Great analogy with cars, I'm definitely going to steal that one.
Cars and homes are two totally different things. Why even compare the two?
Also, some people do buy cars to resell at a profit. The vintage and classic car industry is one example of that.
Houses are an investment because they sit on land that increases in value over time. Some people don't even profit from the sale of their house, but from the sale of the land.
What is the argument, then?
Stats Canada makes it clear that rental housing is affordable for those making less than the median income (25% of expenses spent on housing), and that most mortgage holders are not spending more than 30% of their household income on housing.
By definition, it's all affordable if you aren't making well below the median income for an individual (which is $32,000 after tax).
Can we use more low-cost housing? Absolutely.
I've never argued against that, but I think people need to understand the definition of affordable housing and what that actually means.
When you profit off of merely sitting on land, you are essentially leaching off of society. Economists call this “economic rent”, which is a kind of theft where a person gains from the productive activity of others, without producing anything of value themselves. This is why the nickname for a land tax is “the perfect tax”. You didn’t “produce” anything from the increase in real estate price. Like a car, your house structure itself is actually a depreciating asset and is worth less every year.
This is different from a productive investment like a share in a company, because a company can use that money to invest in useful capital, like factories or workers. This is why Canada’s obsession with real estate “investment” is causing the economy to contract in terms of GDP-per-capita.
Your last few paragraphs denying that there is a housing affordability crisis in Canada is completely and ridiculously outside the mainstream. Literally no expert agrees with you.
I'm not arguing for "sitting on land", and this never came up in any of these threads, so I'm not sure where you're going with that.

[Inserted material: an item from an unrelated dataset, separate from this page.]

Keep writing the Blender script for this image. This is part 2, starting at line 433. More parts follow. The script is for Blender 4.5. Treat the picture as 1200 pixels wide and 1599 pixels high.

Land, whether you use it or not, is subject to tax, so it's not "theft".
Two different forms of investment.
I quite literally quoted what Stats Canada data says, and that's being applied to the universal definition of "affordable housing". Experts can disagree with the stats all they like, but it's not "me" who came up with them.
If you don’t profit from sitting on land, then real estate is not a profitable investment. Prices should be flat. Still lots of reasons to own your own home, but leaching the productivity of others isn’t one of them. If you think that is good, then we’re in agreement?
Your personal interpretation of Stats Canada is like personally interpreting Ivermectin studies. Every expert across the political and economic spectrum, from left to right, thinks that there is a housing affordability crisis. It’s scary that people like you, who deny that there is even a problem, exist.
Explain.
Land has value, and sometimes it goes down, but it usually goes up. Whether you are actively using the land is completely irrelevant because someone will pay you to make use of it.
I don't think that people should be allowed to hoard large amounts of land for the purpose of selling it later on, so there should be regulations put in place to prevent this.
But calling a farmer who isn't actually using their land and who wants to sell it at a profit to some developer "leaching" seems harsh.
That's unfair. I'm going by the universal definition of "affordable housing" set by these experts, while using Stats Canada data to illustrate that the majority of Canadians can afford housing (rental).
You can disagree or claim that I deny there's a problem, but perhaps we are using different criteria here.
What definition of "affordable housing" are you going by, and what data are you using to support the idea that Canadians can't afford housing?
I find that the biggest challenge to discussing affordable housing is that some people have wildly different ideas of what that means.